NuScale Energy Exploration Center Now Open at Oregon State University


((L-R) Ryan Flamand, plant operations supervisor for NuScale Power and Steve Reese, OSU Radiation Center director, at the new E2 Center at OSU | Photo by NuScale Power)

The world’s first NuScale Energy Exploration Center officially opened November 17 at Oregon State University (OSU).

The E2 Center is a collaborative learning environment illustrating the shared commitment to research, education and public engagement shown by NuScale and Oregon State during a partnership that has stretched over 20 years, said José Reyes, the company’s chief technical officer and OSU professor emeritus.

“As a co-founder of NuScale Power, I can attest to the enduring power of our partnership with OSU and the spirit of innovation that has driven our collective success to date,” said Reyes, an Oregon State faculty member for three decades. “NuScale is extremely proud to open the E2 Center, and it is our hope that this learning center will foster collaborative problem-solving and creative solutions that inspire future energy pioneers for generations to come.” 

The E2 Center offers a hands-on learning opportunity to apply nuclear science and engineering principles through simulated, real-world nuclear power plant operation scenarios, said Reyes. The center employs state-of-the-art computer modeling within a simulator of a NuScale small modular reactor power plant control room, allowing users to take on the role of control room operator at a 12-unit plant.

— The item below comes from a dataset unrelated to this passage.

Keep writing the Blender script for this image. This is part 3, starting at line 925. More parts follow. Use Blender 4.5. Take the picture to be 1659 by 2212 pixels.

Reyes, who retired from Oregon State in December 2017, ran OSU’s nuclear engineering and radiation health physics program from 2005 to 2010 and directed the Advanced Thermal Hydraulic Research Laboratory at Oregon State. 

Housed at OSU’s Radiation Center, the E2 Center will provide students, researchers, operators and members of the public a better understanding of small modular reactor technology, Reyes said. NuScale was the first company to receive SMR design approval from the U.S. Nuclear Regulatory Commission, and the reactors are scheduled to be ready for commercialization by 2027. 

“From the start, OSU has been the strongest partner and supporter of NuScale,” said Scott Ashford, Kearney Dean of the Oregon State College of Engineering. “Our School of Nuclear Science and Engineering is committed to the NuScale innovation and development, leading small modular reactor research and education around the world.”

NuScale has simplified reactor design to make them safer than conventional, large reactors — getting rid of pumps, valves and other parts while building in safeguards in an attempt to make the reactors impervious to meltdown.

NuScale plans to fabricate its reactors in a factory rather than assembling them at a plant construction site, a move designed to cut costs enough to compete with other types of energy generation.

The reactor’s trademarked power module can generate 60 megawatts of electricity — compared to one gigawatt for a typical commercial reactor — with a “safer, smaller and scalable version of pressurized water reactor technology,” the company’s website says.

The small modular reactors are designed to take up one percent of the space of a conventional reactor. The design allows as many as a dozen of them to be arranged side by side, similar to a 12-pack of cans, in a power plant that will produce energy for electrical generation, desalination and other process-heat applications.

The E2 Center at Oregon State is the first of three scheduled installations of a NuScale power plant control room simulator at universities. The E2 Centers are supported by an U.S. Department of Energy grant

When Reyes co-founded NuScale in Corvallis in 2007, it had five employees. Now, in addition to its Portland and Corvallis locations, the company maintains offices in Maryland, North Carolina and Washington as well as in London and has a workforce of more than 400.